In a Scoring Rut? Try these Ideas. - The Hockey Focus

Scoring ruts happen to every hockey player—from mites to NHLers. The key is shifting focus from goals to process. Here are practical, player-driven ways to break out of one.


1. Change the Definition of “Success”

When players chase goals, they often squeeze the stick.

Instead, focus on controllables:

  • Win puck battles
  • Get shots on net (any kind)
  • Drive the net hard
  • Make the right play, not the highlight play

Goals usually follow when pressure drops.


2. Simplify the Shot

During a rut, players overthink shooting.

Try this:

  • Shoot earlier, not harder
  • Aim for pads → rebounds
  • Stop looking for corners
  • One-touch shots instead of dusting the puck off

“Ugly” goals count the same.


3. Get to Scoring Areas Without the Puck

Many ruts aren’t shooting problems—they’re spacing problems.
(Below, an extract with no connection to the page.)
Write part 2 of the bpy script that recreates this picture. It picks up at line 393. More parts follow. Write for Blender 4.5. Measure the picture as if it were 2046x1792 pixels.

  • Arrive at the net early
  • Find soft ice in the slot
  • Stop at the crease instead of looping past it
  • Be available for rebounds and tips

You can’t score where you aren’t.


4. Do Something That Builds Confidence (Non-Scoring)

Confidence is cumulative.

  • Throw a big hit
  • Block a shot
  • Win a key faceoff
  • Make a clean breakout pass
  • Draw a penalty

One positive shift can flip the night.


5. Change One Small Habit

Not your whole game—just one variable.

Examples:

  • Different stick lie or tape job
  • Shoot off the opposite foot more
  • Crash the net instead of curling wide
  • Start shooting on 2-on-1s instead of passing

New inputs often reset old patterns.


6. Watch Video of Your Best Goals (Not Misses)

Players in ruts often obsess over what’s wrong.

Instead:

  • Watch clips of goals you have scored
  • Notice where you were on the ice
  • Notice how quick and simple the play was

Your game already knows how to score—remind it.


7. Stop Talking About the Rut

Ruts grow when they become a storyline.

  • Don’t count games without goals
  • Don’t joke about it
  • Don’t explain it to teammates

Treat each shift as independent.


8. Get Pucks to the Net Early in Games

Early shots settle nerves.

First 2–3 shifts:

  • Shot from anywhere
  • Net drive
  • Rebound attempt

Even a weak first shot helps.


9. Lean Into Practice Reps

Not more reps—better reps.

  • Game-speed shooting
  • Catch-and-release drills
  • Net-front tips and rebounds
  • Shooting while tired

Confidence comes from repetition under pressure.


10. Remember: Ruts End Automatically

No one stays in a scoring rut forever unless they change their behavior because of it.

The players who break out fastest:

  • Don’t force it
  • Keep competing
  • Trust the process

One Line to Tell Players:

“Do the things that lead to goals, not the things that look like goals.”